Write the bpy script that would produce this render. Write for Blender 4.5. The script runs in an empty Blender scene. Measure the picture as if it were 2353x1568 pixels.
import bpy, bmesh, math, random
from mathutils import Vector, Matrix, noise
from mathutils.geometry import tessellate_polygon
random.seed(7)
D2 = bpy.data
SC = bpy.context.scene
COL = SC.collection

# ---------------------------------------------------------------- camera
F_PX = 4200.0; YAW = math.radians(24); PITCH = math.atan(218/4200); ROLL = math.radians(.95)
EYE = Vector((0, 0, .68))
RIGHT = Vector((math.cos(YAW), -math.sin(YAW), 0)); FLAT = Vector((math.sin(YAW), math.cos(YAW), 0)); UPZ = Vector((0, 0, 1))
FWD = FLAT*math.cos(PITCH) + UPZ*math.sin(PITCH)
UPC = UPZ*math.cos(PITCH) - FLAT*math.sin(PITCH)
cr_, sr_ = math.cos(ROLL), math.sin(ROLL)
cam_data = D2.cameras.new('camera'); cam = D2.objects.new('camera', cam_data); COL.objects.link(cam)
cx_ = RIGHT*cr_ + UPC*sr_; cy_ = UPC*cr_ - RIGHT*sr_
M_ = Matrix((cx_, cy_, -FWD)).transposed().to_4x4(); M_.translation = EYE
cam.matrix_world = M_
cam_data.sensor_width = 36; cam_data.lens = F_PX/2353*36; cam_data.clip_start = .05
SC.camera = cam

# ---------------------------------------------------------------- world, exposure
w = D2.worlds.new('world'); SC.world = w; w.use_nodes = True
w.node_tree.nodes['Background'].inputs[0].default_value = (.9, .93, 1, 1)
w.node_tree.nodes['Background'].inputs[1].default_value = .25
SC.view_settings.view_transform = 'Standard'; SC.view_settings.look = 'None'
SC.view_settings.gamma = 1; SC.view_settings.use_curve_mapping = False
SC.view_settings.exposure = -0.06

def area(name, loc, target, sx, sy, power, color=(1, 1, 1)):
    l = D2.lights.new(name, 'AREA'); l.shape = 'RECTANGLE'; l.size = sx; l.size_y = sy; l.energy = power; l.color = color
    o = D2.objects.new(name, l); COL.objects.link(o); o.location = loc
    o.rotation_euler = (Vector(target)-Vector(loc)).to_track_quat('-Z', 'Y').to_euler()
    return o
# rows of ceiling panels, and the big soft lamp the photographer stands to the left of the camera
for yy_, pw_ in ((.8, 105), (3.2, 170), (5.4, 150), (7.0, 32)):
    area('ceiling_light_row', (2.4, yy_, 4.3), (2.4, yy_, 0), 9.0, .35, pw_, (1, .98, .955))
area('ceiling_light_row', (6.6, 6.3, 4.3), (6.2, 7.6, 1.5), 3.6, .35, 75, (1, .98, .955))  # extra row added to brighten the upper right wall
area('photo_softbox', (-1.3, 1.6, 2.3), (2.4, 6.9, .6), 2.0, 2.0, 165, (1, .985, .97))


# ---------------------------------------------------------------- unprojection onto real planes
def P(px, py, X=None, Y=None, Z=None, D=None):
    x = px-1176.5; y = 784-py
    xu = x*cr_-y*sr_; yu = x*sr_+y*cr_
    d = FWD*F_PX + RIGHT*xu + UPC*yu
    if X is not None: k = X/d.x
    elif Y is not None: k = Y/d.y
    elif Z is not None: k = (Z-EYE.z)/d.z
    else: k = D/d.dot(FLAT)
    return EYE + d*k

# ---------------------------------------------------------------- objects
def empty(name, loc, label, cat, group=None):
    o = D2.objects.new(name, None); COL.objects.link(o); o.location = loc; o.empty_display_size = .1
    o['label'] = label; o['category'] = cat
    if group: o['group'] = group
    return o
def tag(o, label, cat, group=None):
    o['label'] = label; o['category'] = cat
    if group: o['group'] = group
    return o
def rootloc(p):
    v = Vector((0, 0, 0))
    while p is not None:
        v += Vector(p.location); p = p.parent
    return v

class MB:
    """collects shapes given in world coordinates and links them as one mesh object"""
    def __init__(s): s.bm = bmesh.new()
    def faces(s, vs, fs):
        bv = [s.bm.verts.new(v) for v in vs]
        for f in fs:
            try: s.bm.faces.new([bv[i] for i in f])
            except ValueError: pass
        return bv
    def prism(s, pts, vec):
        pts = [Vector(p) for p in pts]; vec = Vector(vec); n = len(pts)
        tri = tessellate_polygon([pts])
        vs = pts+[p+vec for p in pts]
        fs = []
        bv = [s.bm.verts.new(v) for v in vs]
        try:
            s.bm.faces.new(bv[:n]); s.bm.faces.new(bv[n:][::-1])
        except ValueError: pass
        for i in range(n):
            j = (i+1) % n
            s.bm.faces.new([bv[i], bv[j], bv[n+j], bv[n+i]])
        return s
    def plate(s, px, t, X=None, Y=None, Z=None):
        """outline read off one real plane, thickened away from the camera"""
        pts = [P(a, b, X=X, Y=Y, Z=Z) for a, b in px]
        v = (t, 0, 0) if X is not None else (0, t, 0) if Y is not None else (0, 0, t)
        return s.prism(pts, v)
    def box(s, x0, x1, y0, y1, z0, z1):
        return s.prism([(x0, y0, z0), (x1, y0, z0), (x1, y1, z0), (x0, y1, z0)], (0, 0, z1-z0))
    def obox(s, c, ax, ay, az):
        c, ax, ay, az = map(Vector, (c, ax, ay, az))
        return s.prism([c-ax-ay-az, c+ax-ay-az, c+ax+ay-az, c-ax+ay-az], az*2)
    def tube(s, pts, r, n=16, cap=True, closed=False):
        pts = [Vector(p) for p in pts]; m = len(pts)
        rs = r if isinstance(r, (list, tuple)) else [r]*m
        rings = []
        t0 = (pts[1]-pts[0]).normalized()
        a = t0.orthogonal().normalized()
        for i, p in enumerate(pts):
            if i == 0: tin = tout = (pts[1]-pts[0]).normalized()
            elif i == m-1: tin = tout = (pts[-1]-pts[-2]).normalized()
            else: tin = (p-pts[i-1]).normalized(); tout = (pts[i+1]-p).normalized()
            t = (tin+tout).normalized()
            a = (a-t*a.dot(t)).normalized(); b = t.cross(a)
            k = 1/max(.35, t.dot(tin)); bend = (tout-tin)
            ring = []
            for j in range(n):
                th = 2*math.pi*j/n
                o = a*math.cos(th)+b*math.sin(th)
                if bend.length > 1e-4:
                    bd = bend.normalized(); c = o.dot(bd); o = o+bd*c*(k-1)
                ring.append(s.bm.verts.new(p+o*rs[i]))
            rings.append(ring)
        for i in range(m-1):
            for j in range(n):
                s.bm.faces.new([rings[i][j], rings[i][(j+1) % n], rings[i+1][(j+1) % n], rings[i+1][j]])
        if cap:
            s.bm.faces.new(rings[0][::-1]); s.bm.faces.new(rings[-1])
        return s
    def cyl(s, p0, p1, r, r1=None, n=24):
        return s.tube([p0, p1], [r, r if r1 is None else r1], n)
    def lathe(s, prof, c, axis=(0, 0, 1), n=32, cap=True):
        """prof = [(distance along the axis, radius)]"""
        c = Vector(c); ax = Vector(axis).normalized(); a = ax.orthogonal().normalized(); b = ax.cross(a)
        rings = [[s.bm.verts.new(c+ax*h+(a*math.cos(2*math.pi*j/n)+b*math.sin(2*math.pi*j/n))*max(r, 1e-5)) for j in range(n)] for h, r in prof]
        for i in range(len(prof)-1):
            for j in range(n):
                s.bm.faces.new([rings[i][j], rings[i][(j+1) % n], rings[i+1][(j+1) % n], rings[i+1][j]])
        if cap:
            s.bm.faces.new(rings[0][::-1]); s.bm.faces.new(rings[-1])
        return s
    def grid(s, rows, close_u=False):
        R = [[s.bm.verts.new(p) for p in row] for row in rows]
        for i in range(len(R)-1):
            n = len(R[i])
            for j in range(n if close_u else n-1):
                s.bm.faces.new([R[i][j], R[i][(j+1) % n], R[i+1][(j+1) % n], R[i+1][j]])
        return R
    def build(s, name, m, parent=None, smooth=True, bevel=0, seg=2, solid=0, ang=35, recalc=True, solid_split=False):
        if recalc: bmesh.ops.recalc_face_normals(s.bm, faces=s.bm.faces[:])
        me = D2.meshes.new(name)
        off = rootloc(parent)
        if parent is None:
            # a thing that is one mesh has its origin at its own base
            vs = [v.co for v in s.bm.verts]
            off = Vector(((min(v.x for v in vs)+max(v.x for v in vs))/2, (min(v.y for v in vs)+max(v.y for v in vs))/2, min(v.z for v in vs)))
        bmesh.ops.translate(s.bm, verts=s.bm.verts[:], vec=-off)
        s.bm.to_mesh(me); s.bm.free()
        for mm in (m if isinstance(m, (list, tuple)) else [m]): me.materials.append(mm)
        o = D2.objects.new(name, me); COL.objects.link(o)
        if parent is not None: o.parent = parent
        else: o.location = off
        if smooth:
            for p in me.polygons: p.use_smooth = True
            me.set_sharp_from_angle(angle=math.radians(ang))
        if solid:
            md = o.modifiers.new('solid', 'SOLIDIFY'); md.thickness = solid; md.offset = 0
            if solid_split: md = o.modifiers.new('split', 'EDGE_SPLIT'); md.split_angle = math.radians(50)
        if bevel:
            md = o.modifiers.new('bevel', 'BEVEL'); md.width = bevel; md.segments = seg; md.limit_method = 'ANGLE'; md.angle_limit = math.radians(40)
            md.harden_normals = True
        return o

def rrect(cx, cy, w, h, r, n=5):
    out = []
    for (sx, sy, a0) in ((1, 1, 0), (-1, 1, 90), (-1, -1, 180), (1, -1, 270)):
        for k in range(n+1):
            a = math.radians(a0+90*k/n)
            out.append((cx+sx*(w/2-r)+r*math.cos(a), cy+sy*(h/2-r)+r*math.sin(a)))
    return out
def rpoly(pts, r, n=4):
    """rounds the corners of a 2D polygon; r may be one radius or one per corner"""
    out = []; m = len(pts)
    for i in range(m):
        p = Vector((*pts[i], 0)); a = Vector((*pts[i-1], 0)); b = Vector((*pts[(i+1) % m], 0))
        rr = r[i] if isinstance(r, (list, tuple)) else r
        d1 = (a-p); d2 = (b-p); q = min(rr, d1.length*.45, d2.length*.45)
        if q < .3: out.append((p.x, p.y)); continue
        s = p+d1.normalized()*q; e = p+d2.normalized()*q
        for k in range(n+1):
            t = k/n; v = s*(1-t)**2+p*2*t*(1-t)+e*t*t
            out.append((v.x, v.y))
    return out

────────

• Requirements: Repeat, word for word, the lines from the opening of the material through the line containing "COL = SC.collection".

• Result of the exercise:
Write the bpy script that would produce this render. Write for Blender 4.5. The script runs in an empty Blender scene. Measure the picture as if it were 2353x1568 pixels.
import bpy, bmesh, math, random
from mathutils import Vector, Matrix, noise
from mathutils.geometry import tessellate_polygon
random.seed(7)
D2 = bpy.data
SC = bpy.context.scene
COL = SC.collection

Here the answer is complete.